Real English: Do you understand what I’m trying to tell you?
If you want your communication to be taken seriously, you have to omit the textspeak. Not only will this make your writing look and sound more mature, it will also make it clearer for all users to understand.
Bad Phrasing/Sentence Construction
If every sentence. On your blog. Is broken up into. Parts like this. With lots of unnecessary punctuation…it makes it very hard to follow what’s being said.
On the other hand if your blog contains absolutely no punctuation whatsoever and you have lots of “and”s and “but”s and “or”s everywhere you have no periods to show where one thought ends and the next begins…it’s also very hard to follow what you just said.
Good sentence/paragraph construction not only makes a better story, but it makes for a clearer read, too. And clearer reads mean that more users will read what you have written, because it’s easier.
Using punctuation like verbal pauses is the best way to remember how to use them. Commas are for small pauses, just grabbing a breath before you continue on with your thought. Periods are for big pauses, where you’re about to transition to another thought. And semicolons are great for joining two small (but complete) thoughts together into a bigger sentence; usually, the two little sentences need to be at least related for the semicolon to work, though.

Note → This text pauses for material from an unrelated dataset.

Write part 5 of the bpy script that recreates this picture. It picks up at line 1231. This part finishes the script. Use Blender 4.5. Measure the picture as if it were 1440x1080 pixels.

Directly related to sentence structure is paragraph structure. If you build your paragraphs so that your first sentence introduces your topic, the middle sentences expound on the topic, and the last sentence sums up and transitions into the next paragraph, your audience can better understand. Not only is this a good way to write for school, but it also helps fully explain your topic for business site purposes, too.
Lastly: PLEASE don’t type everything in one huge paragraph. “Walls of text” are not attractive to users who are looking for information quickly; a huge paragraph puts them right off of reading. (Preaching to myself here…I’m infamous for unintentional walls of text!) A good rule of thumb is to break for a new paragraph when you either get to a new topic you want to discuss, or when your paragraph is at least five typed lines long on your page.
This structure is beneficial for memory, because we generally remember information in “chunks.” When you’re writing for information purposes, you group like information together in the same paragraph, and you break up large portions of information into small, “bite-size” pieces so that people can take it in better.
Summary
Making your writing as professional as possible for the Web is like dressing your writing in its best for an interview–you want to make your writing give off the most sparkling first impression it can. Watching your spelling, grammar, Internet abbreviations, and writing structure is key!